Directions for this task ▸ Beginning with the first line below, please repeat the material exactly, ending with the line that includes "pool', .16, 5)".

----------

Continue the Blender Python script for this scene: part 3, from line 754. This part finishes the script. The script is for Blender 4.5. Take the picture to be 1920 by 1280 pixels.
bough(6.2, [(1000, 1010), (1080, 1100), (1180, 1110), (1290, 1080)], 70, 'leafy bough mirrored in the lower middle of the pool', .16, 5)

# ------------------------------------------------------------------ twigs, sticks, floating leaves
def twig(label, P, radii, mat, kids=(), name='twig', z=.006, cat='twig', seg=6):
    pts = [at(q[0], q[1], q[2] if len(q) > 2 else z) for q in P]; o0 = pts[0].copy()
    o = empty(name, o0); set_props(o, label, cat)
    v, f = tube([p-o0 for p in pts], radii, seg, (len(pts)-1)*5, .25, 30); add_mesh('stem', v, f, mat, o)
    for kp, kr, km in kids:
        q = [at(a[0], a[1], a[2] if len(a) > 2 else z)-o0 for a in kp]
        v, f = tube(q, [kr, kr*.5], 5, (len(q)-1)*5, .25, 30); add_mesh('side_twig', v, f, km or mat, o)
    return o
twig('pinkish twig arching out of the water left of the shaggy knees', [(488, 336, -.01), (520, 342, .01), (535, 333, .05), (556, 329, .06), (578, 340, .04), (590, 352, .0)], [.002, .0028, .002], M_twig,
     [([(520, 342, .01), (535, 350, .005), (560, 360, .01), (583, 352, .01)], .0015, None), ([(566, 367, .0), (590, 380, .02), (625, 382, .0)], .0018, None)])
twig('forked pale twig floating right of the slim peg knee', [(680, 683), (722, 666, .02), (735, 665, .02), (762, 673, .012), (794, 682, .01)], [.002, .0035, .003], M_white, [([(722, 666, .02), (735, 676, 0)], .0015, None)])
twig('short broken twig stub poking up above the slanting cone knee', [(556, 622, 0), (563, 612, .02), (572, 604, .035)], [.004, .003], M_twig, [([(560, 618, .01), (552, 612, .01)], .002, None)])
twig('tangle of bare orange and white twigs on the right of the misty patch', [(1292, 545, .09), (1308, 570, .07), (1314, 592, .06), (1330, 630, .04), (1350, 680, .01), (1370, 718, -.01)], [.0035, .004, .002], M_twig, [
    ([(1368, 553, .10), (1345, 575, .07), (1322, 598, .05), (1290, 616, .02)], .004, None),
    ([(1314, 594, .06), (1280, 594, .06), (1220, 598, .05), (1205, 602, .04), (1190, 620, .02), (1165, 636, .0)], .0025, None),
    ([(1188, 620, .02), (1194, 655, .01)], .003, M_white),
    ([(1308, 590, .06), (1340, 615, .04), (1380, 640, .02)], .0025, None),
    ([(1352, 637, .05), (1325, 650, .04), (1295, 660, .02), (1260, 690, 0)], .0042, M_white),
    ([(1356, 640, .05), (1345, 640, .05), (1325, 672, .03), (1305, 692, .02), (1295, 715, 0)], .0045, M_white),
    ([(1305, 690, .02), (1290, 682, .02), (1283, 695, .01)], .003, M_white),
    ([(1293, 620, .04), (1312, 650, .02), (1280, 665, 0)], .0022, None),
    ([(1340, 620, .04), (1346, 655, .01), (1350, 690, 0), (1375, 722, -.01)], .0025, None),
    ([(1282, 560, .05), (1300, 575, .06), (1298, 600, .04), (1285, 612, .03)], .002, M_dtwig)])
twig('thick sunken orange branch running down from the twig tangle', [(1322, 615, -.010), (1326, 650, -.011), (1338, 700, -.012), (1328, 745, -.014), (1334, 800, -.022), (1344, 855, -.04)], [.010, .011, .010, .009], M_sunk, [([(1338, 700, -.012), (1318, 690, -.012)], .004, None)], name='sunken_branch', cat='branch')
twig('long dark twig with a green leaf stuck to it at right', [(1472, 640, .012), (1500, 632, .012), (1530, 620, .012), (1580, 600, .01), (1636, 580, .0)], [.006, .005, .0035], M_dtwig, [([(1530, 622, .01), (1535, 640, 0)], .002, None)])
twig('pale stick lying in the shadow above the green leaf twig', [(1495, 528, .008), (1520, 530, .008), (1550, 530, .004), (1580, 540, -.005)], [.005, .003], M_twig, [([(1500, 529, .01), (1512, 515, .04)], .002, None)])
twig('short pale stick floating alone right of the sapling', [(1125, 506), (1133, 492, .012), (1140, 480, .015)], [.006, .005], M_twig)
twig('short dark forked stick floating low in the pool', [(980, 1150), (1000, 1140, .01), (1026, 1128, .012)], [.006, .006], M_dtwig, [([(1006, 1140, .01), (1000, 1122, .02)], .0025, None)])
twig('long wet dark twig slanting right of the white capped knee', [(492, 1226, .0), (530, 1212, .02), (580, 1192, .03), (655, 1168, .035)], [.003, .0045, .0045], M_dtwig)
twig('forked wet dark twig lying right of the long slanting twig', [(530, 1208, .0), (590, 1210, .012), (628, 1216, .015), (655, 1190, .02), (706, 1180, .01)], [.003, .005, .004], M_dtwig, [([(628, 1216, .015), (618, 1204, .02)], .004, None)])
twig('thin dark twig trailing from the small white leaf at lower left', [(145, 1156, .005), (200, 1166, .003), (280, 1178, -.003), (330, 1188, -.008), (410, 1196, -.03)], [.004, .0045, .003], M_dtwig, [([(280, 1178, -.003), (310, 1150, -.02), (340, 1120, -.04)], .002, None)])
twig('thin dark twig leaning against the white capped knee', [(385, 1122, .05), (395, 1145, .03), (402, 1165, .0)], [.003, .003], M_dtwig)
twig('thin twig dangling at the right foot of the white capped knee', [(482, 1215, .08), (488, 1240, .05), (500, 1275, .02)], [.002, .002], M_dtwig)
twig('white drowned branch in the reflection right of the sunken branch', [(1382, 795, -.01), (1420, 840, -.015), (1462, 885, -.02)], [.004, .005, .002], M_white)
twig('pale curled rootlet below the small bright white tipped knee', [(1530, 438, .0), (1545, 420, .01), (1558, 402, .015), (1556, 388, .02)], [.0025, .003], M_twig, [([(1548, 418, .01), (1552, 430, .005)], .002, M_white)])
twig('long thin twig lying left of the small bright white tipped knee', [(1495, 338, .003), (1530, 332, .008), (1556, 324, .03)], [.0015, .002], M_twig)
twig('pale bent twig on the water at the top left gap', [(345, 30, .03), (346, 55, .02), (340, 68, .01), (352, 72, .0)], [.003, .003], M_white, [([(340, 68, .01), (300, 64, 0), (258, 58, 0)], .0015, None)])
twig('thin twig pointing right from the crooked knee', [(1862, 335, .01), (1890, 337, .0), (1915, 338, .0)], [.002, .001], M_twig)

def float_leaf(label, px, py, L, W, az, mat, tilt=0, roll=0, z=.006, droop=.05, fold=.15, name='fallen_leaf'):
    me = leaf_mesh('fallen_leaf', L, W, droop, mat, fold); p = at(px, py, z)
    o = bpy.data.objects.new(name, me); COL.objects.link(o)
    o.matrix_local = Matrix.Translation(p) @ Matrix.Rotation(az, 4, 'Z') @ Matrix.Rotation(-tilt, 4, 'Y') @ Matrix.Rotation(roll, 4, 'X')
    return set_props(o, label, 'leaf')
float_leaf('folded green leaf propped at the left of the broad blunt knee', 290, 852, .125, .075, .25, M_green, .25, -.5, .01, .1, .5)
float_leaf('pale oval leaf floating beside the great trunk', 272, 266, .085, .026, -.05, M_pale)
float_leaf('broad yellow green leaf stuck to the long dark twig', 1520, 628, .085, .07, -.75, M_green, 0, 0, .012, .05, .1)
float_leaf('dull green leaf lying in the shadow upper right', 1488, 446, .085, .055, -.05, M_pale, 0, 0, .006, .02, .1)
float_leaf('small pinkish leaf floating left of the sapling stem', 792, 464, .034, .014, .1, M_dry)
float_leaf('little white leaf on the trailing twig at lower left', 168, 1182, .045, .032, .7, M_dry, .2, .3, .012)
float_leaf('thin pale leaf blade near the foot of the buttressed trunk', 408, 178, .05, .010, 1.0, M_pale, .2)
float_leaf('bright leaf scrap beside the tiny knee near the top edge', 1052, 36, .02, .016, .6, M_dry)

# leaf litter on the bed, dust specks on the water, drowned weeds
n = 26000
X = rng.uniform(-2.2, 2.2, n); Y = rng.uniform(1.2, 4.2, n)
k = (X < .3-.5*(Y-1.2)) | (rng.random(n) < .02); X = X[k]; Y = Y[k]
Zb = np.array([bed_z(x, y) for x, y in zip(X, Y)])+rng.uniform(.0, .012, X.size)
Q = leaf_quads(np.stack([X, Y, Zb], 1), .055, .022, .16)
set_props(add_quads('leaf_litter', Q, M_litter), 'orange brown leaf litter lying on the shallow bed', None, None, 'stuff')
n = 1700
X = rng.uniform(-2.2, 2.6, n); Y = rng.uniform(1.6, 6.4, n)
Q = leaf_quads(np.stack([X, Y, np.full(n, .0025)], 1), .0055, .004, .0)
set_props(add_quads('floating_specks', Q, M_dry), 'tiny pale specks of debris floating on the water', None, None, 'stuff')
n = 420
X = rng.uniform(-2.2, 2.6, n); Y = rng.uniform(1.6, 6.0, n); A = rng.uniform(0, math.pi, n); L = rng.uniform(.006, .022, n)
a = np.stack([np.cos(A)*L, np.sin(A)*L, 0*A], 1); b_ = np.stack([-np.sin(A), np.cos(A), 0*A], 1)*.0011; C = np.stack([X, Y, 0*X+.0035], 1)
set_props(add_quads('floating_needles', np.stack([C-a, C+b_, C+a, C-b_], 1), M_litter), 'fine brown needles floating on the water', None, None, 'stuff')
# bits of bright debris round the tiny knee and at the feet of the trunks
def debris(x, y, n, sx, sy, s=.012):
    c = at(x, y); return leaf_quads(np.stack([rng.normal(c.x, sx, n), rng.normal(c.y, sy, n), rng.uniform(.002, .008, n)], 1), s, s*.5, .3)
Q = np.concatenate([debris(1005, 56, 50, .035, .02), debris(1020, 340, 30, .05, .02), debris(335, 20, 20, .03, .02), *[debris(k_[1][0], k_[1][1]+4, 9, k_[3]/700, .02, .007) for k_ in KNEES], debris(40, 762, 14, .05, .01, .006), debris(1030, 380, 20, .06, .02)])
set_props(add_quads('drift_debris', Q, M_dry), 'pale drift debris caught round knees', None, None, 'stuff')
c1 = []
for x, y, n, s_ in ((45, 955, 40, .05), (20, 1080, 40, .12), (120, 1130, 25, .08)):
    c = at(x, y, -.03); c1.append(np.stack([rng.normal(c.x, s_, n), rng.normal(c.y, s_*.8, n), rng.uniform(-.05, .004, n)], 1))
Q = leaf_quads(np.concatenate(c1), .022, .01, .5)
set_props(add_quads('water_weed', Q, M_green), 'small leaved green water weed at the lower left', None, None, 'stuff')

----------

Written answer ▸
Continue the Blender Python script for this scene: part 3, from line 754. This part finishes the script. The script is for Blender 4.5. Take the picture to be 1920 by 1280 pixels.
bough(6.2, [(1000, 1010), (1080, 1100), (1180, 1110), (1290, 1080)], 70, 'leafy bough mirrored in the lower middle of the pool', .16, 5)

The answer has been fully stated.